-- What to work on --
Exactly as written, quote every line that follows, skipping the images.

-- Source excerpt --

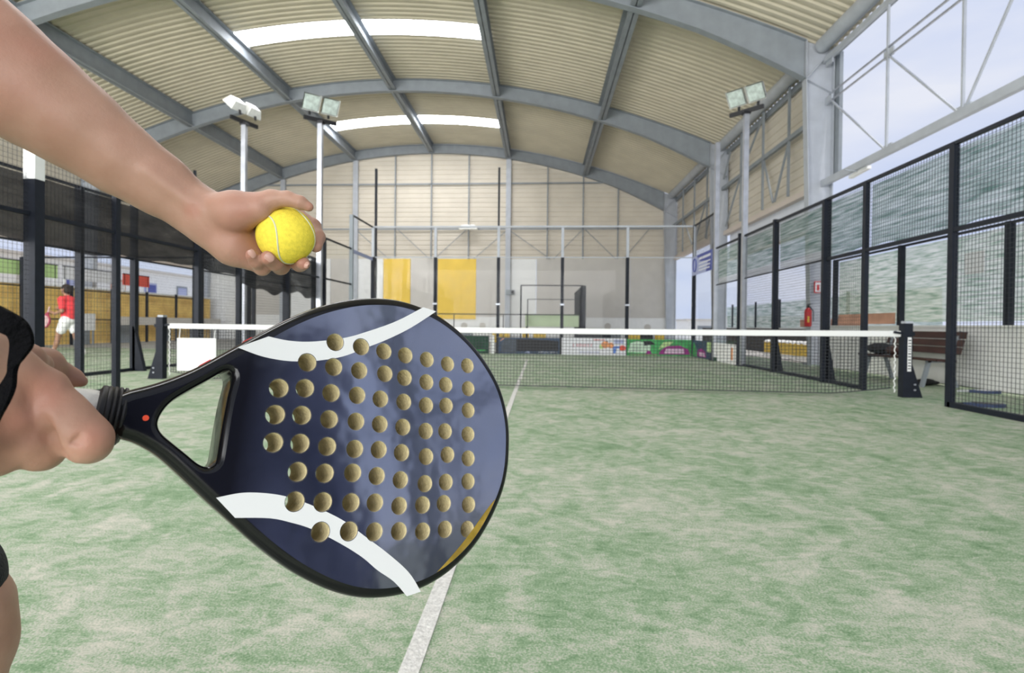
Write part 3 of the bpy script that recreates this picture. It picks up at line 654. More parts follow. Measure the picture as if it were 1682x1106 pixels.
# ------------------------------------------------------------------ banners at the foot of the glass
def banner(name, label, origin, ang, L, H, base, group='advertising boards at the foot of the court walls'):
    e = empty(name, origin, ang, label=label, cat='banner', group=group)
    MB().box((0, 0, 0), (L, .02, H)).build('board', base, e)
    return e
def deco(e, poly, m, name, lift=.003):
    MB().prism(poly, (0, 0, 0), (1, 0, 0), (0, 0, 1), (0, -1, 0), 0, lift).build(name, m, e)
def marks(e, x0, x1, z, h, m, seed, name='lettering'):
    rn = random.Random(seed); mb = MB(); x = x0
    while x < x1:
        w = rn.uniform(.5, .9)*h; t = h*.2
        mb.box((x, -.006, z), (x+t, -.003, z+h))
        if rn.random() < .8: mb.box((x, -.006, z+h-t), (x+w, -.003, z+h))
        if rn.random() < .6: mb.box((x, -.006, z), (x+w, -.003, z+t))
        if rn.random() < .6: mb.box((x+w-t, -.006, z), (x+w, -.003, z+h))
        x += w+h*.3
    mb.build(name, m, e)
b1 = banner('advertising_board', 'black and navy board with a rounded grey tyre shape at the glass foot', (-.96, 9.93, .01), 0, 1.9, .5, 'navy')
deco(b1, [(.10, .04), (.55, .02), (.6, .46), (.25, .47), (.12, .38), (.07, .2)], mat('slate_print', (.06, .075, .10), .5, noise=.3, nscale=8), 'tyre_shape')
deco(b1, [(.55, .08), (1.86, .10), (1.86, .40), (1.0, .46), (.55, .46)], 'blk', 'black_field', .004)
deco(b1, [(.06, .38), (.18, .47), (.12, .47), (.05, .42)], 'orangeflag', 'peach_flash', .005)
marks(b1, 1.25, 1.82, .035, .04, 'pwhite', 3); deco(b1, [(.82, .03), (.98, .03), (.96, .07), (.88, .08)], 'bluel', 'emblem')
b2 = banner('advertising_board', 'white board with faded red lettering and orange and blue figures', (1.0, 9.93, .0), 0, 1.96, .52, 'pwhite')
marks(b2, .35, .95, .24, .10, 'predl', 8); marks(b2, .95, 1.3, .44, .05, 'pred', 9); marks(b2, .55, 1.15, .06, .045, 'bluel', 4)
for c, r, m in (((1.33, .32), .11, 'porange'), ((1.5, .3), .09, 'porange'), ((1.22, .26), .07, 'plime'), ((1.38, .40), .035, 'blk'), ((1.86, .22), .09, 'pred')):
    deco(b2, [(c[0]+r*math.cos(a)*1.1, c[1]+r*math.sin(a)) for a in np.linspace(0, 2*PI, 13)[:-1]], m, 'figure', .003+r*.01)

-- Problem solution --
Write part 3 of the bpy script that recreates this picture. It picks up at line 654. More parts follow. Measure the picture as if it were 1682x1106 pixels.
# ------------------------------------------------------------------ banners at the foot of the glass
def banner(name, label, origin, ang, L, H, base, group='advertising boards at the foot of the court walls'):
    e = empty(name, origin, ang, label=label, cat='banner', group=group)
    MB().box((0, 0, 0), (L, .02, H)).build('board', base, e)
    return e
def deco(e, poly, m, name, lift=.003):
    MB().prism(poly, (0, 0, 0), (1, 0, 0), (0, 0, 1), (0, -1, 0), 0, lift).build(name, m, e)
def marks(e, x0, x1, z, h, m, seed, name='lettering'):
    rn = random.Random(seed); mb = MB(); x = x0
    while x < x1:
        w = rn.uniform(.5, .9)*h; t = h*.2
        mb.box((x, -.006, z), (x+t, -.003, z+h))
        if rn.random() < .8: mb.box((x, -.006, z+h-t), (x+w, -.003, z+h))
        if rn.random() < .6: mb.box((x, -.006, z), (x+w, -.003, z+t))
        if rn.random() < .6: mb.box((x+w-t, -.006, z), (x+w, -.003, z+h))
        x += w+h*.3
    mb.build(name, m, e)
b1 = banner('advertising_board', 'black and navy board with a rounded grey tyre shape at the glass foot', (-.96, 9.93, .01), 0, 1.9, .5, 'navy')
deco(b1, [(.10, .04), (.55, .02), (.6, .46), (.25, .47), (.12, .38), (.07, .2)], mat('slate_print', (.06, .075, .10), .5, noise=.3, nscale=8), 'tyre_shape')
deco(b1, [(.55, .08), (1.86, .10), (1.86, .40), (1.0, .46), (.55, .46)], 'blk', 'black_field', .004)
deco(b1, [(.06, .38), (.18, .47), (.12, .47), (.05, .42)], 'orangeflag', 'peach_flash', .005)
marks(b1, 1.25, 1.82, .035, .04, 'pwhite', 3); deco(b1, [(.82, .03), (.98, .03), (.96, .07), (.88, .08)], 'bluel', 'emblem')
b2 = banner('advertising_board', 'white board with faded red lettering and orange and blue figures', (1.0, 9.93, .0), 0, 1.96, .52, 'pwhite')
marks(b2, .35, .95, .24, .10, 'predl', 8); marks(b2, .95, 1.3, .44, .05, 'pred', 9); marks(b2, .55, 1.15, .06, .045, 'bluel', 4)
for c, r, m in (((1.33, .32), .11, 'porange'), ((1.5, .3), .09, 'porange'), ((1.22, .26), .07, 'plime'), ((1.38, .40), .035, 'blk'), ((1.86, .22), .09, 'pred')):
    deco(b2, [(c[0]+r*math.cos(a)*1.1, c[1]+r*math.sin(a)) for a in np.linspace(0, 2*PI, 13)[:-1]], m, 'figure', .003+r*.01)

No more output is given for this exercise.